Fue profesor en la Escuela Superior de Comercio Número 4 de la Nación (1937-1943), jefe de Trabajos Prácticos en el Instituto de Enseñanza Práctica de la Facultad de Derecho de Buenos Aires (1943-1946) y Subencargado del Curso de Historia Argentina de Ingreso en la misma Facultad (1939-1943).
Ejerció su profesión en diversos ámbitos desempeñándose como conjuez de La Corte Suprema de Justicia de la Nación en 1969, 1970, 1971, 1977 y 1978.
Fue director del Movimiento de la Renovación -agrupación política juvenil- desde el 1 de julio de 1941 hasta el 30 de abril de 1944, subsecretario en el Ministerio de Interior (1944), Auditor Honorario del Ejército de Los Andes en campaña (1955), Ministro de Relaciones Exteriores y Culto (1962), Embajador Extraordinario y Jefe de la Delegación Argentina ante las Naciones Unidas en el debate sobre las Islas Malvinas (1965). Desde 1947, director de Emece Editores S.A.
En 1960 fue designado Miembro de Número de la Academia Nacional de la Historia y el 1 de julio de 1965 fue nombrado Académico de Número de la Academia Nacional de Bellas Artes.

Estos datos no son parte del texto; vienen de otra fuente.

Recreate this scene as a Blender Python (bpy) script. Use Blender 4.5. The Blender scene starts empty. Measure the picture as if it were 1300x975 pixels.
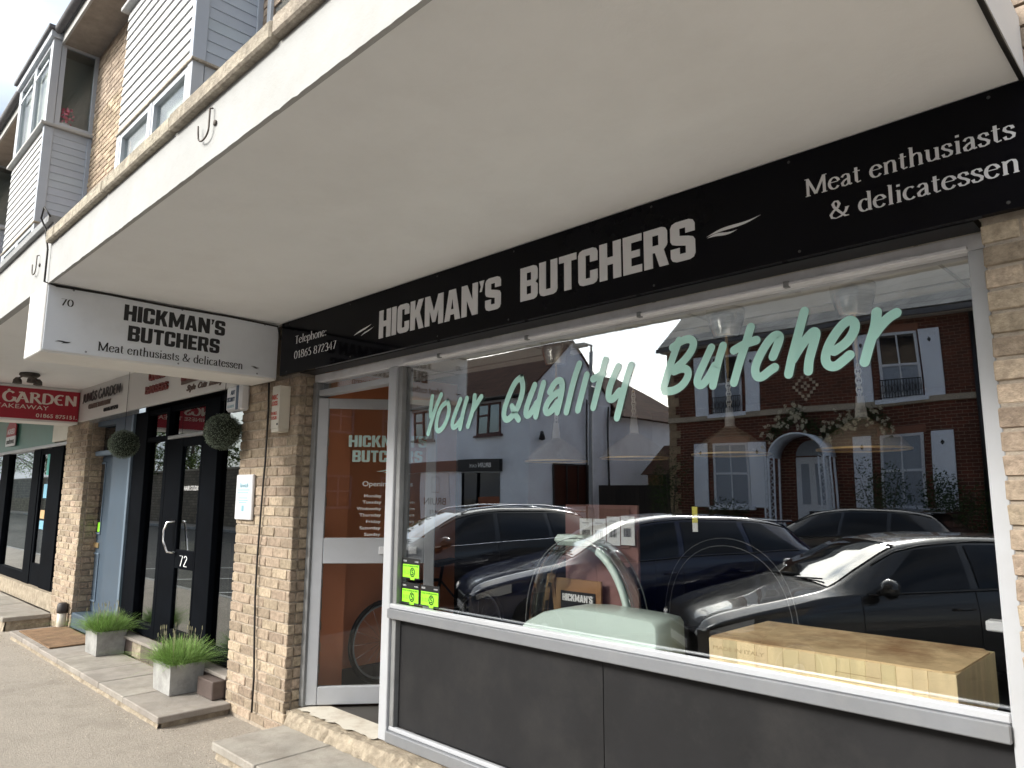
import bpy, math, random
from mathutils import Vector, Matrix
R = math.radians
random.seed(7)
scene = bpy.context.scene
COL = scene.collection

# ------------------------------------------------------------------ camera
cam_d = bpy.data.cameras.new("camera")
cam = bpy.data.objects.new("camera", cam_d)
COL.objects.link(cam)
cam_d.sensor_fit = 'HORIZONTAL'
cam_d.sensor_width = 36.0
cam_d.lens = 36.0 * 921.5 / 1300.0
cam_d.clip_start = 0.05
cam_d.clip_end = 3000
yaw, pit, rol = R(44.80), R(8.755), R(0.279)
fw = Vector((-math.sin(yaw) * math.cos(pit), math.cos(yaw) * math.cos(pit), math.sin(pit)))
rt = Vector((math.cos(yaw), math.sin(yaw), 0))
up = rt.cross(fw)
rt2 = rt * math.cos(rol) + up * math.sin(rol)
up2 = -rt * math.sin(rol) + up * math.cos(rol)
M = Matrix((rt2, up2, -fw)).transposed().to_4x4()
M.translation = Vector((0, -2.6, 1.65))
cam.matrix_world = M
scene.camera = cam

# ------------------------------------------------------------------ light
SUN_EL, SUN_AZ = R(31), R(203)       # azimuth clockwise from +y; the shopfront faces -y, the sun stands beyond the houses opposite
w = bpy.data.worlds.new("World")
scene.world = w
w.use_nodes = True
nt = w.node_tree
nt.nodes.clear()
wo = nt.nodes.new("ShaderNodeOutputWorld")
bg = nt.nodes.new("ShaderNodeBackground")
sky = nt.nodes.new("ShaderNodeTexSky")
sky.sky_type = 'NISHITA'
sky.sun_disc = False
sky.sun_elevation = SUN_EL
sky.sun_rotation = SUN_AZ
sky.air_density = 1.2
sky.dust_density = 2.0
tc = nt.nodes.new("ShaderNodeTexCoord")
mp = nt.nodes.new("ShaderNodeMapping")
mp.inputs['Scale'].default_value = (1.0, 1.0, 2.6)
n1 = nt.nodes.new("ShaderNodeTexNoise")
n1.inputs['Scale'].default_value = 2.3
n1.inputs['Detail'].default_value = 7
n1.inputs['Roughness'].default_value = 0.58
n1.inputs['Distortion'].default_value = 0.35
rmp = nt.nodes.new("ShaderNodeValToRGB")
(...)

Fue su presidente durante nueve años, tres periodos consecutivos (1971-1979), y vicepresidente durante el período 1980-1982.

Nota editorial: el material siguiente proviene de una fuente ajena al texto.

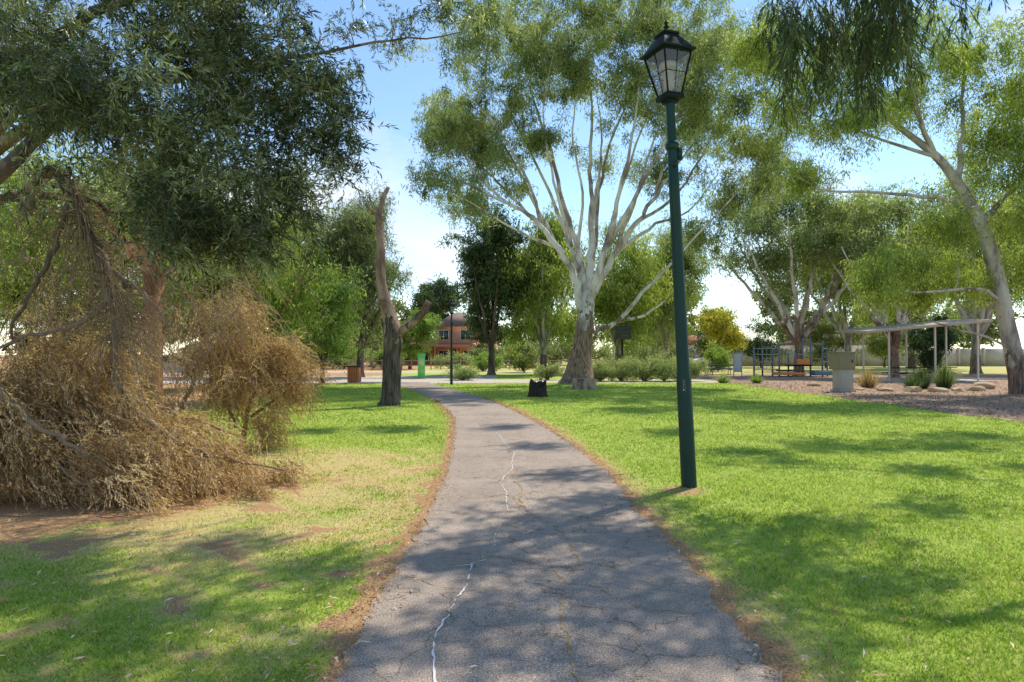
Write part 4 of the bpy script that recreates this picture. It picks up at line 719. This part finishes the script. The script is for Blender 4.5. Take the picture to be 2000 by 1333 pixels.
# ---------------- far woods
rg=np.random.default_rng(99); lb=MB(); 
xs_=np.concatenate([np.linspace(-150,-20,20),np.linspace(-18,150,28)]); C=[]
for x_ in xs_:
    y_=120+rg.random()*30; hh=(11+6*rg.random())*(.8 if -30<x_<2 else 1.0)
    E=auto_E(hh,.5,5.4,9,rg,0,3,.45); c=ell_pts(E,80,rg,.3); C.append(np.repeat(c+[x_,y_,0],36,axis=0)+nrm(rg.normal(size=(2880,3)))*rg.random((2880,1))*1.2)
C=np.vstack(C); C[:,2]=np.abs(C[:,2]); leaves(lb,C,.35+.03*C[:,2]+rg.normal(size=len(C))*.15,.85,.38,(0,0,-.5),.8,rg); o=lb.build('far_woodland',M['casu'],tint=True); o['kind']='stuff'
# ---------------- world, sun, camera
w=bpy.data.worlds.new('World'); scene.world=w; w.use_nodes=True; nt=w.node_tree
for n_ in list(nt.nodes): nt.nodes.remove(n_)
out=nt.nodes.new('ShaderNodeOutputWorld'); bg=nt.nodes.new('ShaderNodeBackground'); sky=nt.nodes.new('ShaderNodeTexSky'); sky.sky_type='NISHITA'; sky.sun_disc=False; sky.sun_elevation=el; sky.sun_rotation=az; sky.dust_density=0.0; sky.air_density=1.0; sky.ozone_density=2.5
tc=nt.nodes.new('ShaderNodeTexCoord'); v=scl(nt,tc.outputs['Generated'],(1,1,2.6)); cn=noise(nt,v,1.9,8,.58,.35)
sx=N(nt,'ShaderNodeSeparateXYZ'); nt.links.new(tc.outputs['Generated'],sx.inputs[0]); hz=ramp(nt,sx.outputs[2],[(0,.22),(.2,.05),(.45,.0)])
cf=ramp(nt,mth(nt,'ADD',cn,hz),[(.58,0.),(.86,1.)])
col=mix(nt,cf,mix(nt,1.0,sky.outputs[0],(1.42,1.45,1.42),'MULTIPLY'),(8.0,7.8,7.5)); nt.links.new(col,bg.inputs[0]); bg.inputs[1].default_value=.15; nt.links.new(bg.outputs[0],out.inputs[0])
sd=bpy.data.lights.new('sun','SUN'); sd.energy=5; sd.angle=R(.53); sd.color=(1,.93,.81); so_=bpy.data.objects.new('sun',sd); scene.collection.objects.link(so_)
so_.rotation_euler=Vector((math.sin(az)*math.cos(el),math.cos(az)*math.cos(el),math.sin(el))).to_track_quat('Z','Y').to_euler()
cd=bpy.data.cameras.new('camera'); cd.lens=24; cd.sensor_width=36; cd.clip_end=2000; co=bpy.data.objects.new('camera',cd); co.location=(0,0,1.6); co.rotation_euler=(R(91.0),0,0); scene.collection.objects.link(co); scene.camera=co
scene.view_settings.view_transform='Standard'; scene.view_settings.look='None'; scene.view_settings.exposure=0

Por reciprocidad, Académico Correspondiente de las Academias de la Historia de España, Chile y Perú y en 1972; por nombramiento personal, de la Academia Nacional de Bellas Artes de Brasil.
Integró la Comisión Directiva de la Asociación Amigos del Museo Nacional de Bellas Artes desde 1964 hasta 1982. Fue Presidente durante dos períodos (1970/1972/1976) y Vicepresidente Segundo desde 1977 a 1982.
Fue distinguido como Caballero Magistral de la Soberana Orden Militar de Malta, Asociación de Caballeros Argentinos (1971).
En el debate de la Resolución 2065 expuso ante la Comisión Política Especial y de Descolonización (IV Comisión) de la Asamblea General, un segundo alegato en defensa de los derechos de soberanía argentinos (el primero había sido expresado por José María Ruda). Del Carril introdujo valoraciones históricas y aportó datos de fuentes británicas.